Beirut: Anti-government protesters, some in yellow vests (background), wear Lebanese-flag-painted masks on Sunday.—AFP
Beirut: Anti-government protesters, some in yellow vests (background), wear Lebanese-flag-painted masks on Sunday.—AFP

HUNDREDS of Lebanese protested against deteriorating economic conditions on Sunday, with some briefly scuffling with army troops, as public anger mounts against politicians deadlocked over forming a new government since May. The army appealed for calm in a statement, urging protesters to remain peaceful. The protesters marched to the government building in central Beirut, carrying placards that called for an end to the deadlock and corruption. Some protesters sported the yellow vests worn by anti-government protesters in France. The call for the protests began on social media, with some using the symbol of a yellow vest with a cedar tree, a national symbol that appears on the country’s flag. The protests grew rowdy and angry protesters pelted security forces with water bottles.

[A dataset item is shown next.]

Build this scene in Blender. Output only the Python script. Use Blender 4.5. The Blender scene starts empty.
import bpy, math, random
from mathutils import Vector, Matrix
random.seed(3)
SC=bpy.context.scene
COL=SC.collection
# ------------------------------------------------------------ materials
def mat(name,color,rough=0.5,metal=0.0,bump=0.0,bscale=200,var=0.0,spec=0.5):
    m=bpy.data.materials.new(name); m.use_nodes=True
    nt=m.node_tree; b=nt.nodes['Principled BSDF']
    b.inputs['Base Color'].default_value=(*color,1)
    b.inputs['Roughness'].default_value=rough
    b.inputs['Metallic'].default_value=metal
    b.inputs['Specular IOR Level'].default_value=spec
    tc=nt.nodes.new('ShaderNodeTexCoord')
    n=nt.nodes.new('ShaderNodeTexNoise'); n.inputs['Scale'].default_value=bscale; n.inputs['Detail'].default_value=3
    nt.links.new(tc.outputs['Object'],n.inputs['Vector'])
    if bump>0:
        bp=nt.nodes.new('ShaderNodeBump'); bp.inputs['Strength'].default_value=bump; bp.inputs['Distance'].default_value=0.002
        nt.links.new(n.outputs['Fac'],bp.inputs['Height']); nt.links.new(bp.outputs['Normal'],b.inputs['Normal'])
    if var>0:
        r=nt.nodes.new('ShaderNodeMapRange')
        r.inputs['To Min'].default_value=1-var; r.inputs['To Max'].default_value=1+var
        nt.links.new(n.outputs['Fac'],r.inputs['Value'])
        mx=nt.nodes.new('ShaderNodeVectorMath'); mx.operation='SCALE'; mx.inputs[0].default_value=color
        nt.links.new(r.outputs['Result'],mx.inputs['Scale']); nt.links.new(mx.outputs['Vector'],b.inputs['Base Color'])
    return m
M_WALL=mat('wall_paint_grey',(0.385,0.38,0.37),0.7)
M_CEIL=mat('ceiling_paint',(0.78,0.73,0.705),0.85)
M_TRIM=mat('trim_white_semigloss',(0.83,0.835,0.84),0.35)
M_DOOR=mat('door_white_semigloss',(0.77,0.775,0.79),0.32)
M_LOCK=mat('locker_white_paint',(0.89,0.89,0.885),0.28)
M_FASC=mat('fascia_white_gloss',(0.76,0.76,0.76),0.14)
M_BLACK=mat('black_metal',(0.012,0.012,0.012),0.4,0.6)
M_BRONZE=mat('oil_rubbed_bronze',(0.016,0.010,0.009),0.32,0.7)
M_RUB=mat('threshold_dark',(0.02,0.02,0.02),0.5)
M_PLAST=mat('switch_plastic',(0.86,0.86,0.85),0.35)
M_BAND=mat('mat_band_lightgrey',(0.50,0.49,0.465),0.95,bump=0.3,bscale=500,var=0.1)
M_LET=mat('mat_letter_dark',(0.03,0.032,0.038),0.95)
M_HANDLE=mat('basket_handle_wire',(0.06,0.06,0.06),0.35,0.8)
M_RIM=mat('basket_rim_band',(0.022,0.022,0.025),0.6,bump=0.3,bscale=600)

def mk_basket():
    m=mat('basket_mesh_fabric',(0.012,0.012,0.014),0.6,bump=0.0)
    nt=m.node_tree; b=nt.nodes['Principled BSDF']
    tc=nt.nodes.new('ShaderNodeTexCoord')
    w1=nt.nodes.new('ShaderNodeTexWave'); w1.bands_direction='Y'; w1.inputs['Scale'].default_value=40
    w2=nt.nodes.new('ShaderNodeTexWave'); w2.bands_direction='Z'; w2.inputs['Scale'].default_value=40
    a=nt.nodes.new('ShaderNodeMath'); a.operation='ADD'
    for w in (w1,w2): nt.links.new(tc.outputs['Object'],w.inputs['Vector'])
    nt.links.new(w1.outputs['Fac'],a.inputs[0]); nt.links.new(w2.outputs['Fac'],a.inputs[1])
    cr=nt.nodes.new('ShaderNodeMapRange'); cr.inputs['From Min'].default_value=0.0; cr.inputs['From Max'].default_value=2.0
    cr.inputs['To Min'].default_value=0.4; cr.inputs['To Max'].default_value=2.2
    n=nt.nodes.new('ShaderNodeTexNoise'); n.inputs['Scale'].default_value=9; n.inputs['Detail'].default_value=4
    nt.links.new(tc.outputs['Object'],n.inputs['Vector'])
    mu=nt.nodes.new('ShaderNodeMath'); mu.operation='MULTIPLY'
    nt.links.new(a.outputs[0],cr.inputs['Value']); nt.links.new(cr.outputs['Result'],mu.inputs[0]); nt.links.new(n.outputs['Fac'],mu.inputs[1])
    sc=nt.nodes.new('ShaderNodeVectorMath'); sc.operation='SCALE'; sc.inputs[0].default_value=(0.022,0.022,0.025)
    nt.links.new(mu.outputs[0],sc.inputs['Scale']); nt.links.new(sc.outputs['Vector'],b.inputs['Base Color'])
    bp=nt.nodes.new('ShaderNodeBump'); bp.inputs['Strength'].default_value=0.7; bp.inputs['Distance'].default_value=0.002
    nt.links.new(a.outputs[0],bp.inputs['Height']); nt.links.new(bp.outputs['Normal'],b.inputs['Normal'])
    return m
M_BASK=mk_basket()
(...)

Security forces deployed, setting up barricades separating them from the protesters in a standoff that locked down the city centre. By mid-afternoon, the demonstration began to fizzle but scores of protesters marched to a commercial district in Beirut, chanting “revolution” and urging others to join them. Local media and TV stations aired footage of army personnel chasing protesters when the scuffles broke out.

Protests have spread in recent weeks as rival politicians have failed to form a new government following parliamentary elections in May. Highly publicised efforts to form a compromise national unity government faltered on Saturday, fuelling the protesters’ anger the following day.

The protesters, who said they didn’t represent any particular political party, demanded improved health care, jobs and an end to corruption. “I am here to fight against the corruption of the state. We are here to bring back our social services. We need our rights. We need to live as human beings. We need that our government respects us,” said Michel al-Hajj, a protester.